How to efficiently find pairs of nodes in a graph that when removed will cause the graph to split?

Question

Consider this simple biconnected graph (graph without articulation points):

import networkx as nx

G = nx.diamond_graph()
nx.draw(G, with_labels=True)

I want to find out what two pairs of nodes when removed from the graph will cause the graph to split. For example removing nodes 1 and 2 from this graph will cause the graph to have 2 components: node 3 and node 0). For this I am removing the combination of nodes one by one and counting the number of components left in the graph.

from itertools import combinations

breaking_combinations = []
combos = combinations(G.nodes(), 2)
for combo in combos:
    G_copy = G.copy()
    init_num_components = nx.number_connected_components(G_copy)
    G_copy.remove_nodes_from(combo)
    num_components_after_combo_removed = nx.number_connected_components(G_copy)
    if num_components_after_combo_removed > init_num_components:
        breaking_combinations.append(combo)

print(breaking_combinations)

The logic works fine and I am getting the expected results: (1, 2) in this example. But this process is so slow on big graphs (~10,000 nodes) that it takes forever to find all combinations in the graph.

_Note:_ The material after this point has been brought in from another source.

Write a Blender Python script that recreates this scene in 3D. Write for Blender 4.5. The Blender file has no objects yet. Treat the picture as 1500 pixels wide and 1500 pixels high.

My question is: is there an efficient alternate approach I can use to achieve the same results - perhaps by using in-built networkx algorithms?

Answer 1

To expand on my comment above:

import networkx as nx

G = nx.diamond_graph()

solutions = []
for removed_node in G:
    H = G.subgraph([node for node in G if node != removed_node]) # subgraph views are much faster to initialize than copies
    solutions.extend([(removed_node, node) for node in nx.articulation_points(H)])
print(solutions)
# (1, 2), (2, 1)

Edit

I also did a little bit of testing. The results are encouraging.

import networkx as nx

from itertools import combinations


def find_articulation_pairs(G):
    solutions = []
    for removed_node in G:
        H = G.subgraph([node for node in G if node != removed_node]) # subgraph views are much faster to initialize than copies
        solutions.extend([(removed_node, node) for node in nx.articulation_points(H)])
    return solutions


def find_articulation_pairs_baseline(G):
    # the original approach with minor improvements
    total_components = nx.number_connected_components(G) # no need to compute this number on each iteration
    solutions = []
    for removed_nodes in combinations(G, 2):
        H = G.subgraph([node for node in G if node not in removed_nodes])
        if nx.number_connected_components(H) > total_components:
            solutions.append(removed_nodes)
    return solutions


def test_correctness():
    G = nx.diamond_graph()
    print(find_articulation_pairs(G))
    print(find_articulation_pairs_baseline(G))


def test_running_time():
    import time

    # large random graph
    G = nx.erdos_renyi_graph(100, 0.1)

    # largest biconnected subgraph
    H = G.subgraph(max(nx.biconnected_components(G), key=len))

    tic = time.time()
    _ = find_articulation_pairs(H)
    toc = time.time()
    _ = find_articulation_pairs_baseline(H)
    tac = time.time()

    print(f"Baseline time: {tac-toc:.2f}")
    print(f"Improved time: {toc-tic:.2f}")


if __name__ == "__main__":

    test_correctness()
    test_running_time()

Running the script results in the following output:

[(1, 2), (2, 1)]
[(1, 2)]
Baseline time: 14.72
Improved time: 0.44

Edit #2

Both approaches are trivial to parallelize, so depending on the number of available cores, there is another speed-up of factor 4-12 to achieve.

Some back of the envelope calculations suggest that for 10k nodes, the running time of my improved approach (on my machine without parallelization) would still be around 2 days, so such parallelization is probably not optional but a must.